Aim:
Search the data below for "empty"; list each line that holds it.

** BEGIN **

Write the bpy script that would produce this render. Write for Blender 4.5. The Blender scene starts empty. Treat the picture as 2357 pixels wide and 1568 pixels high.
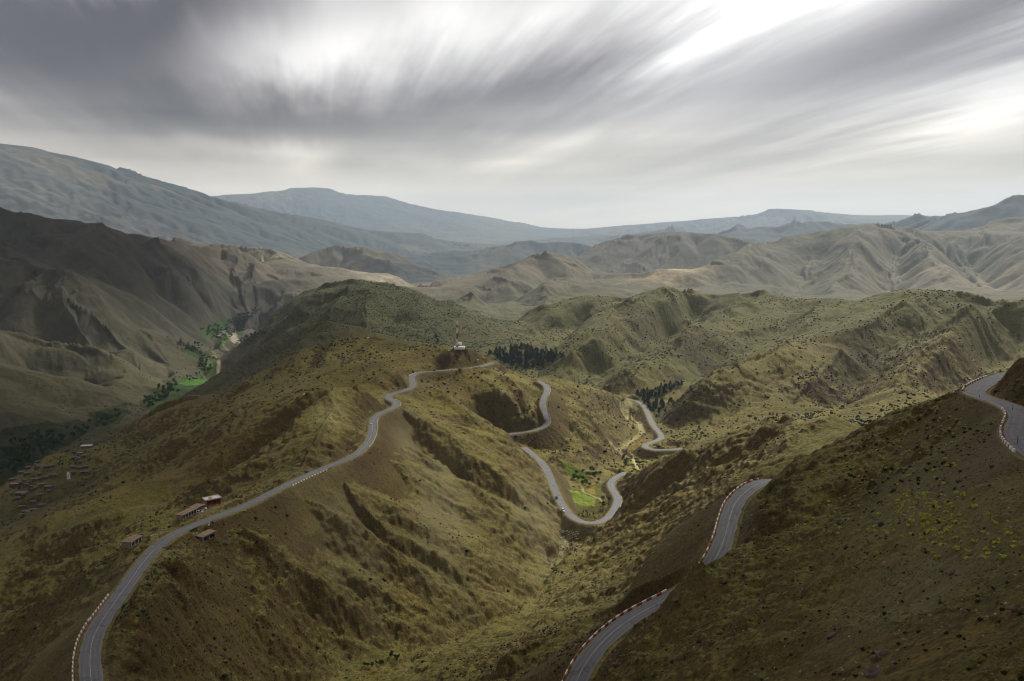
import bpy, math, random, time
import numpy as np
from concurrent.futures import ThreadPoolExecutor
from mathutils import Vector
T0 = time.time()
def log(*a): print('[%.1fs]' % (time.time() - T0), *a, flush=True)
TP = ThreadPoolExecutor(4)
scene = bpy.context.scene
rng = np.random.default_rng(7)
random.seed(7)
DENS = 1.0
# ------------------------------------------------------------------ camera model (photo measured on a 2357 x 1568 grid)
F, CU, CV = 1961.0, 1178.5, 784.0
PITCH = math.radians(8.1)
SP, CP = math.sin(PITCH), math.cos(PITCH)
def ray(u, v):
    x = (u - CU) / F; k = -(v - CV) / F
    X, Y, Z = x, CP + k * SP, -SP + k * CP
    h = math.hypot(X, Y)
    return math.atan2(X, Y), Z / h
def pt(u, v, val):
    """photo direction plus distance (val > 0, metres) or ground height (val < 0)  ->  (az, r, z)"""
    az, s = ray(u, v)
    if val > 0: return az, val, s * val
    return az, val / s, val
def xyz(u, v, val):
    az, r, z = pt(u, v, val)
    return Vector((r * math.sin(az), r * math.cos(az), z))
# ------------------------------------------------------------------ surveyed lines: (u, v, val) ; back = (distance factor, drop in m) behind a crest
S = []
def line(pts, back=None): S.append((pts, back))
def H(*pts):
    for u, r, z in pts: HP.append((ray(u, 800)[0], r, z))
HP = []
# far ranges
line([(300,470,21000),(505,448,21000),(553,447,21500),(600,441,22000),(616,442,22000),(657,434,22000),(690,434,22000),(727,432,22000),(784,437,22000),(818,448,22000),(912,452,22000),(959,465,22000),(1020,482,22000),(1121,497,22500),(1188,509,23000),(1239,517,23000),(1272,529,24000),(1306,541,24000)],(1.2,700))
line([(1290,537,19000),(1323,528,19000),(1390,523,19000),(1458,518,19000),(1568,509,19000),(1624,503,19000),(1691,499,19000),(1742,484,19000),(1792,480,19000),(1860,485,19000),(1887,486,19000),(1927,491,19000),(1988,496,19000),(2062,495,19000),(2200,500,19000),(2500,490,19000)],(1.2,700))
line([(-350,310,11000),(-150,330,11500),(0,339,12000),(58,342,12000),(114,347,12000),(168,362,12000),(230,380,12000),(286,391,12000),(345,395,12000),(404,421,12000),(458,433,12000),(505,448,12000),(573,465,12200),(640,485,12500),(690,504,12700),(784,512,12800),(845,528,12800),(895,534,12500),(940,538,12200),(993,536,12000),(1025,545,12000),(1053,553,12000),(1121,562,12000)],(1.2,900))
line([(1110,566,13500),(1200,556,14000),(1290,548,14000),(1340,545,14000),(1367,539,14000),(1400,546,14000),(1470,531,14000),(1520,518,14000),(1560,515,14000),(1585,522,14000),(1612,538,14000)],(1.15,500))
line([(1600,545,10500),(1617,540,10500),(1650,527,10500),(1681,518,10500),(1721,518,10500),(1758,526,10500),(1790,514,10500),(1822,503,10500),(1839,503,10500),(1856,511,10500),(1903,512,10500),(1944,515,10500),(1971,522,10500),(2011,517,10500),(2062,498,10500),(2112,485,10500),(2139,491,10500),(2170,500,10000)],(1.15,500))
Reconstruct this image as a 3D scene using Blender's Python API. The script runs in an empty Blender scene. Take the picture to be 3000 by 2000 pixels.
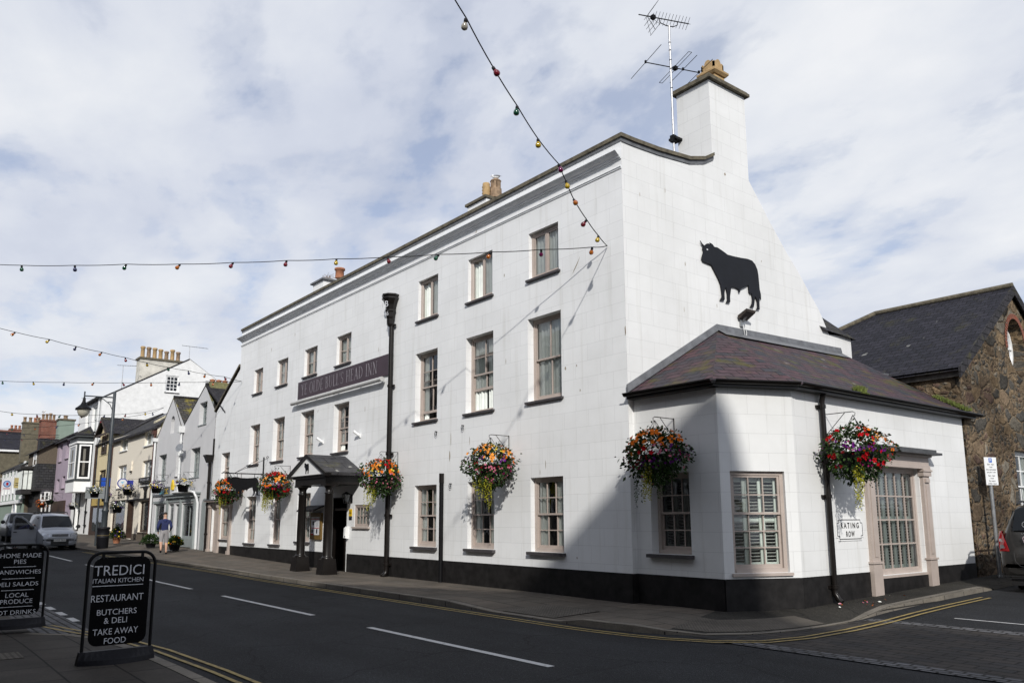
import bpy, bmesh, math, random
from mathutils import Vector, Matrix
from mathutils.geometry import tessellate_polygon
R_ = math.radians
scene = bpy.context.scene
COL = scene.collection
random.seed(7)

# ------------------------------------------------------------------ camera
CAM = Vector((11.234, -11.958, 1.65))
yaw, pit, rol = R_(-51.7248), R_(9.6505), R_(0.18888)
fw = Vector((math.sin(yaw)*math.cos(pit), math.cos(yaw)*math.cos(pit), math.sin(pit)))
rt = fw.cross(Vector((0, 0, 1))).normalized()
dn = fw.cross(rt)
c_, s_ = math.cos(rol), math.sin(rol)
r2 = c_*rt + s_*dn
d2 = -s_*rt + c_*dn
cam = bpy.data.objects.new('camera', bpy.data.cameras.new('camera'))
m3 = Matrix((r2, -d2, -fw)).transposed()
cam.matrix_world = Matrix.Translation(CAM) @ m3.to_4x4()
cam.data.sensor_width = 36.0
cam.data.sensor_fit = 'HORIZONTAL'
cam.data.lens = 27.99
cam.data.shift_x = 0.0018
cam.data.shift_y = 0.0404
cam.data.clip_start = 0.05
cam.data.clip_end = 3000
COL.objects.link(cam)
scene.camera = cam

# ------------------------------------------------------------------ view, sun, sky
vs = scene.view_settings
scene.display_settings.display_device = 'sRGB'
vs.view_transform = 'Standard'
vs.look = 'None'
vs.gamma = 1.0
vs.use_curve_mapping = False
vs.exposure = 0.0
SUN_AZ, SUN_EL = R_(54), R_(31)
sdir = Vector((math.sin(SUN_AZ)*math.cos(SUN_EL), -math.cos(SUN_AZ)*math.cos(SUN_EL), math.sin(SUN_EL)))
sl = bpy.data.lights.new('sun', 'SUN')
sl.energy = 3.6
sl.angle = R_(0.95)
sl.color = (1.0, 0.962, 0.90)
so = bpy.data.objects.new('sun', sl)
so.rotation_euler = sdir.to_track_quat('Z', 'Y').to_euler()
so.location = (20, -20, 30)
COL.objects.link(so)

world = bpy.data.worlds.new('World')
scene.world = world
world.use_nodes = True
nt = world.node_tree
nt.nodes.clear()


class NT:
    """tiny node-tree helper"""
    def __init__(s, tree): s.t = tree
    def n(s, typ, **kw):
        nd = s.t.nodes.new(typ)
        for k, v in kw.items():
            if k == 'inp':
                for a, b in v.items():
                    nd.inputs[a].default_value = b
            else:
                setattr(nd, k, v)
        return nd
    def l(s, a, ao, b, bi): s.t.links.new(a.outputs[ao], b.inputs[bi])
    def ramp(s, src, so_, stops):
        r = s.t.nodes.new('ShaderNodeValToRGB')
        e = r.color_ramp.elements
        while len(e) < len(stops): e.new(0.5)
        for i, (p, c) in enumerate(stops):
            e[i].position = p
            e[i].color = c if len(c) == 4 else (*c, 1)
        s.l(src, so_, r, 0)
        return r
    def math(s, op, a, b=None):
        m = s.t.nodes.new('ShaderNodeMath'); m.operation = op
        for i, v in enumerate((a, b)):
            if v is None: continue
            if isinstance(v, tuple): s.l(v[0], v[1], m, i)
            else: m.inputs[i].default_value = v
        return m
    def mix(s, fac, a, b, blend='MIX'):
        m = s.t.nodes.new('ShaderNodeMix'); m.data_type = 'RGBA'; m.blend_type = blend
        for idx, v in ((0, fac), (6, a), (7, b)):
            if isinstance(v, tuple) and hasattr(v[0], 'outputs'): s.t.links.new(v[0].outputs[v[1]], m.inputs[idx])
            elif idx == 0: m.inputs[0].default_value = v
            else: m.inputs[idx].default_value = (*v, 1) if len(v) == 3 else v
        return m


w = NT(nt)
sky = w.n('ShaderNodeTexSky', sky_type='NISHITA', sun_disc=False, sun_elevation=SUN_EL, sun_rotation=R_(126), altitude=10, air_density=1.0, dust_density=0.6, ozone_density=1.5)
skyb = w.mix(1.0, (sky, 0), (0.105, 0.113, 0.130), 'MULTIPLY')
tc = w.n('ShaderNodeTexCoord')
sep = w.n('ShaderNodeSeparateXYZ'); w.l(tc, 'Generated', sep, 0)
zz = w.math('MAXIMUM', (sep, 2), 0.0)
zz = w.math('ADD', (zz, 0), 0.22)
px_ = w.math('DIVIDE', (sep, 0), (zz, 0))
py_ = w.math('DIVIDE', (sep, 1), (zz, 0))
cmb = w.n('ShaderNodeCombineXYZ'); w.l(px_, 0, cmb, 0); w.l(py_, 0, cmb, 1)
mp = w.n('ShaderNodeMapping', inp={'Location': (3.1, 1.7, 0.4), 'Rotation': (0, 0, 0.5), 'Scale': (1.0, 1.35, 1)})
w.l(cmb, 0, mp, 0)
n1 = w.n('ShaderNodeTexNoise', inp={'Scale': 2.7, 'Detail': 9.0, 'Roughness': 0.55, 'Distortion': 0.15})
w.l(mp, 0, n1, 0)
n2 = w.n('ShaderNodeTexNoise', inp={'Scale': 6.5, 'Detail': 6.0, 'Roughness': 0.5, 'Distortion': 0.1})
w.l(mp, 0, n2, 0)
n3 = w.n('ShaderNodeTexNoise', inp={'Scale': 1.1, 'Detail': 4.0, 'Roughness': 0.5})
w.l(mp, 0, n3, 0)
dens = w.math('ADD', (w.math('MULTIPLY', (n1, 0), 0.72), 0), (w.math('MULTIPLY', (n2, 0), 0.28), 0))
cov = w.ramp(dens, 0, [(0.38, (0.55, 0.55, 0.55)), (0.45, (0.84, 0.84, 0.84)), (0.51, (0.98, 0.98, 0.98))])
cov.color_ramp.interpolation = 'EASE'
shade = w.math('ADD', (w.math('MULTIPLY', (n3, 0), 0.6), 0), (w.math('MULTIPLY', (n1, 0), 0.4), 0))
ccol = w.ramp(shade, 0, [(0.36, (0.56, 0.605, 0.72)), (0.47, (0.66, 0.70, 0.80)), (0.56, (0.78, 0.81, 0.87)), (0.64, (0.88, 0.895, 0.925))])
cmixs = w.mix((cov, 0), (skyb, 2), (ccol, 0))
# horizon whitening
hz = w.ramp(sep, 2, [(0.0, (0.6, 0.6, 0.6)), (0.22, (0, 0, 0))])
fin = w.mix((hz, 0), (cmixs, 2), (0.74, 0.77, 0.83))
# below the horizon: dull ground tone
bg = w.n('ShaderNodeBackground', inp={'Strength': 1.0})
w.l(fin, 2, bg, 0)
out = w.n('ShaderNodeOutputWorld')
w.l(bg, 0, out, 0)

# ------------------------------------------------------------------ materials
MATS = {}


def new_mat(name):
    m = bpy.data.materials.new(name); m.use_nodes = True
    t = m.node_tree; t.nodes.clear()
    h = NT(t)
    b = h.n('ShaderNodeBsdfPrincipled')
    o = h.n('ShaderNodeOutputMaterial'); h.l(b, 0, o, 0)
    MATS[name] = m
    return m, h, b


def plain(name, col, rough=0.6, metal=0.0, var=0.12, scale=6.0, bump=0.0, coat=0.0, spec=None):
    m, h, b = new_mat(name)
    t = h.n('ShaderNodeTexCoord')
    n = h.n('ShaderNodeTexNoise', inp={'Scale': scale, 'Detail': 5.0, 'Roughness': 0.6})
    h.l(t, 'Object', n, 0)
    r = h.ramp(n, 0, [(0.3, tuple(c*(1-var) for c in col)), (0.7, tuple(min(1, c*(1+var)) for c in col))])
    h.l(r, 0, b, 'Base Color')
    b.inputs['Roughness'].default_value = rough
    b.inputs['Metallic'].default_value = metal
    if coat: b.inputs['Coat Weight'].default_value = coat; b.inputs['Coat Roughness'].default_value = 0.08
    if spec is not None: b.inputs['Specular IOR Level'].default_value = spec
    if bump:
        bp = h.n('ShaderNodeBump', inp={'Strength': bump, 'Distance': 0.02})
        h.l(n, 0, bp, 'Height'); h.l(bp, 0, b, 'Normal')
    return m


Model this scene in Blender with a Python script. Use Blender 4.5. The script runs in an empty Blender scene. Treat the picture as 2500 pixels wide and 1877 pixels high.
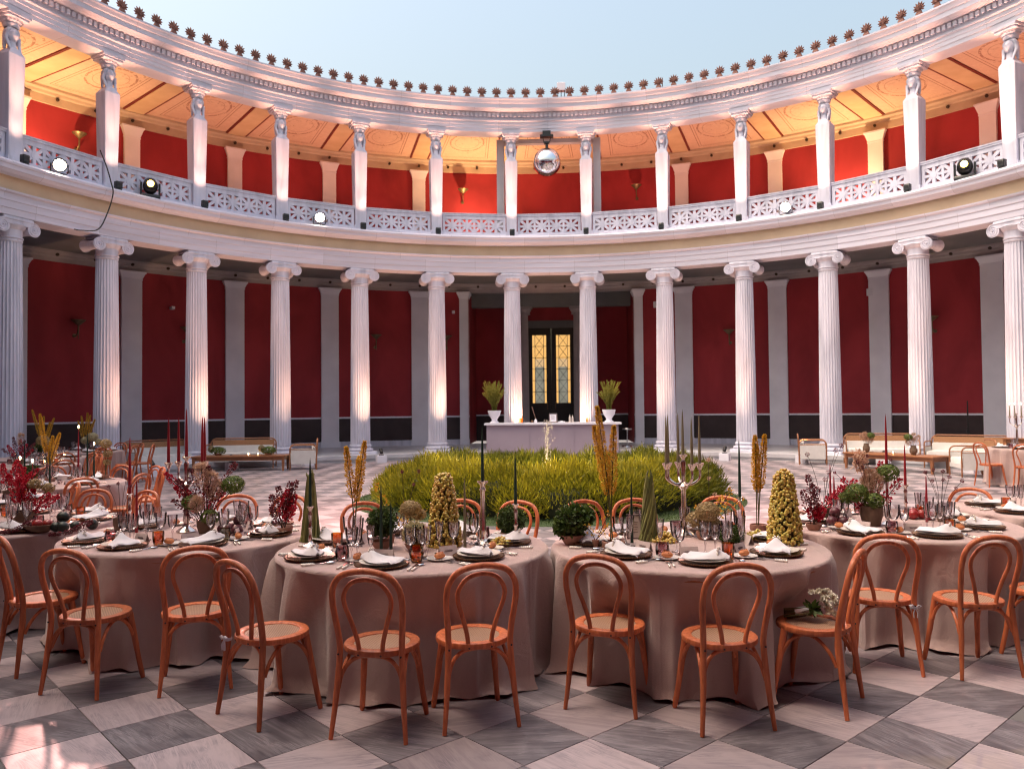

** END **

Response to this exercise:
Write the bpy script that would produce this render. Write for Blender 4.5. The Blender scene starts empty. Treat the picture as 2357 pixels wide and 1568 pixels high.
Reconstruct this image as a 3D scene using Blender's Python API. The script runs in an empty Blender scene. Take the picture to be 3000 by 2000 pixels.
Model this scene in Blender with a Python script. Use Blender 4.5. The script runs in an empty Blender scene. Treat the picture as 2500 pixels wide and 1877 pixels high.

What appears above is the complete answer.